At all events, if Dr. Bezant does wish to advance a case based on a duty to exercise reasonable care to investigate properly, it is again incumbent upon her properly to plead and substantiate the case in negligence against the Liquidator in investigating the claims, particularly bearing in mind (i) the Liquidator’s evidence that he did investigate the various allegations of misfeasance made by the Bezants and concluded there was no sustainable basis for the claims and that he instructed Counsel who confirmed his conclusion and (ii) the repeated assertions in the Particulars of Claim that the allegedly misfeasant directors actually hid matters from the Liquidator. In what respects is it said that he failed to investigate properly?
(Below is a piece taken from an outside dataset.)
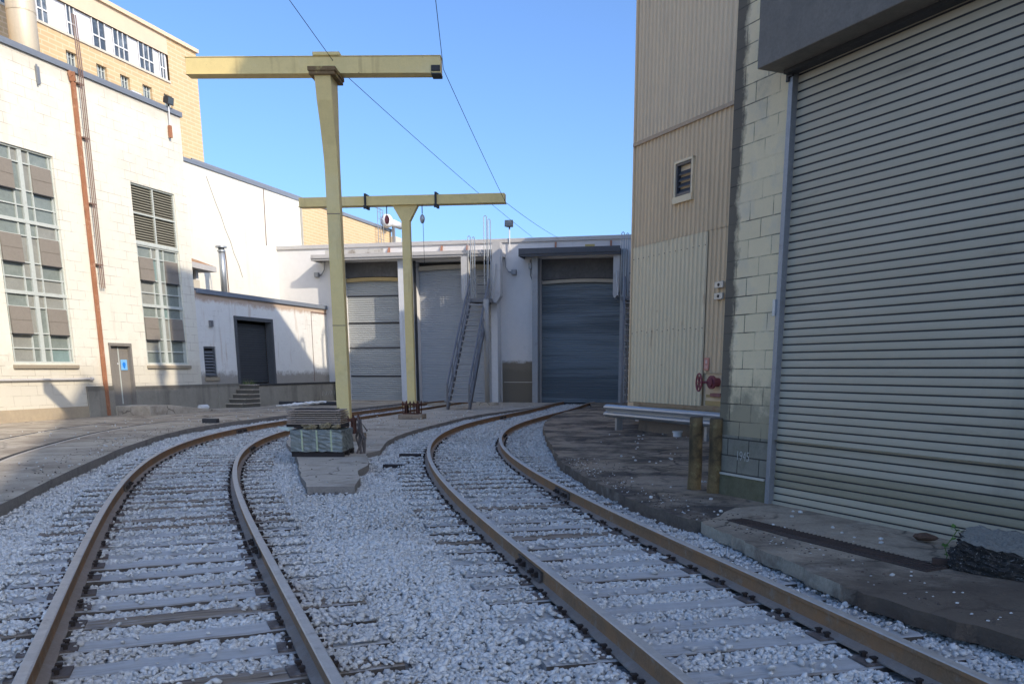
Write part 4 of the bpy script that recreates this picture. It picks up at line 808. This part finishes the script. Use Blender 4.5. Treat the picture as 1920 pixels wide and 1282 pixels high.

What exactly is it that he could and should have done by way of investigation that he failed to do, and exactly how would it have made a difference? The Particulars of Claim do not say. It is not good enough simply to say that he should have investigated properly and had he done so monies would have been recovered.

50.

In my judgment, even if Dr. Bezant did seek to advance a case based on a more limited duty to take reasonable care to investigate matters properly, there is no proper case of breach particularised, let alone substantiated and it is liable to be struck out for failing to disclose reasonable grounds for bringing the application or as an abuse of process.

51.

For the sake of completeness, I should add there is a discrete issue relating to an allegedly false entry regarding the shareholding of the Company which (as I understand it) is said to render the whole liquidation invalid. This allegation was specifically considered and rejected by the Registrar in the course of deciding the disclosure application, and any attempt to revisit that issue in the s. 212 application is either impermissible or hopeless.

52.

I should also say that Ms. Butler, for the Liquidator, raised a number of other objections to Dr. Bezant’s case as pleaded, but it is unnecessary for me to deal with those in this Judgment.

53.

Had I been deciding the strike out application on the alternative ground, I would have had to consider whether Dr. Bezant should be given a further opportunity to reformulate her case. Having regard to the history of this matter, including the numerous attempts Dr. Bezant has already had to plead and substantiate her case properly, the very serious nature of the allegations, the observations of the Registrar (which apply with even more force to the wide-ranging allegations of fraud and dishonesty which Dr. Bezant has made since the hearing before the Registrar), Dr. Bezant’s prevarication and dissembling over the Compromise Agreement, and the delay that has already occurred, I would not have been prepared to do so. I would have struck out the application on this alternative basis, were I not (as I am) striking it out in any event on the primary ground that Dr. Bezant is no longer a creditor of the Company.